Japan’s Industrial Production Unexpectedly Declines in July

  • Output forecast to rebound in August, fall in September
  • Government may need to compile stimulus, says SMBC Nikko

Japan’s industrial production unexpectedly fell in July, sapping a rebound in the economy from a slump last quarter.

Output fell 0.6 percent from June, when it increased 1.1 percent, the trade ministry said on Monday, compared with the median forecast for a 0.1 percent gain in Bloomberg survey.

The world’s third-biggest economy is struggling to recover from a contraction, as slowing growth in China -- Japan’s biggest trading partner -- weighs on exports. Household spending unexpectedly declined and the Bank of Japan’s key inflation gauge slowed to zero for a third time this year, data for July showed last week.

“Production is sluggish because private consumption and exports remain weak," said Toru Suehiro, an economist at Mizuho Securities Co. "Concern about China and emerging economies is posing a risk to output."

The yen held steady after the output data were released and was trading up 0.4 percent against the dollar at 121.28 at 9:13 a.m. in Tokyo. The Topix index of shares slid 1.3 percent.

Electrical Components

Production cutbacks in the electrical components and the transport equipment industries led the decline in manufacturing. Companies trimmed inventories by 0.8 percent in July from the previous month, the first reduction since May.

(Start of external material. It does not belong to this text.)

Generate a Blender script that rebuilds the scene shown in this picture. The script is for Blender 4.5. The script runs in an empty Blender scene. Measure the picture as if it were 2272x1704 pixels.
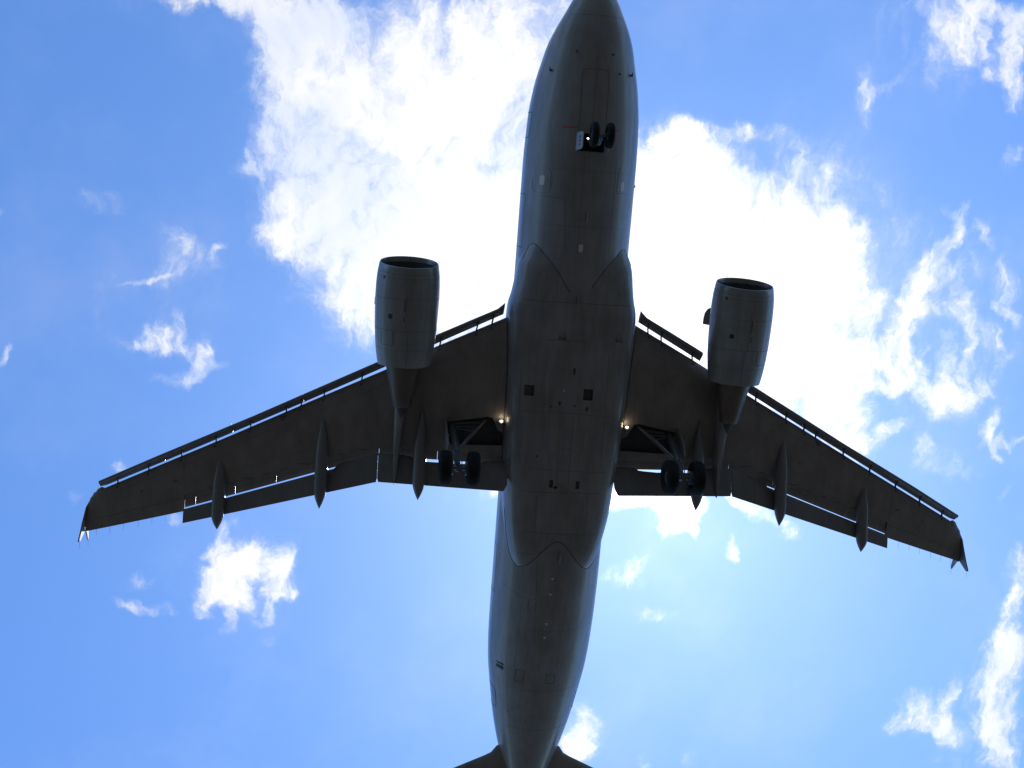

Bank of Japan Governor Haruhiko Kuroda said in New York last week that weakness in production and exports would pass and that leading indicators point to a pick up in business investment. The government and central bank should boost stimulus if the economy fails to grow again this quarter, Koichi Hamada, an adviser to Prime Minister Shinzo Abe, said last week.

Manufacturers plan to boost production by 2.8 percent in August and then reduce it 1.7 percent in September, according to a trade ministry survey.

Those forecasts point to a 0.7 percent increase in production this quarter, said Marcel Thieliant, an economist at Capital Economics.

"Companies tend to be too optimistic about future production levels," said Thieliant. "The upshot is that the economy should rebound only modestly this quarter."

The government may have to boost fiscal stimulus, Koya Miyamae, an economist at SMBC Nikko Securities Inc., said before the report.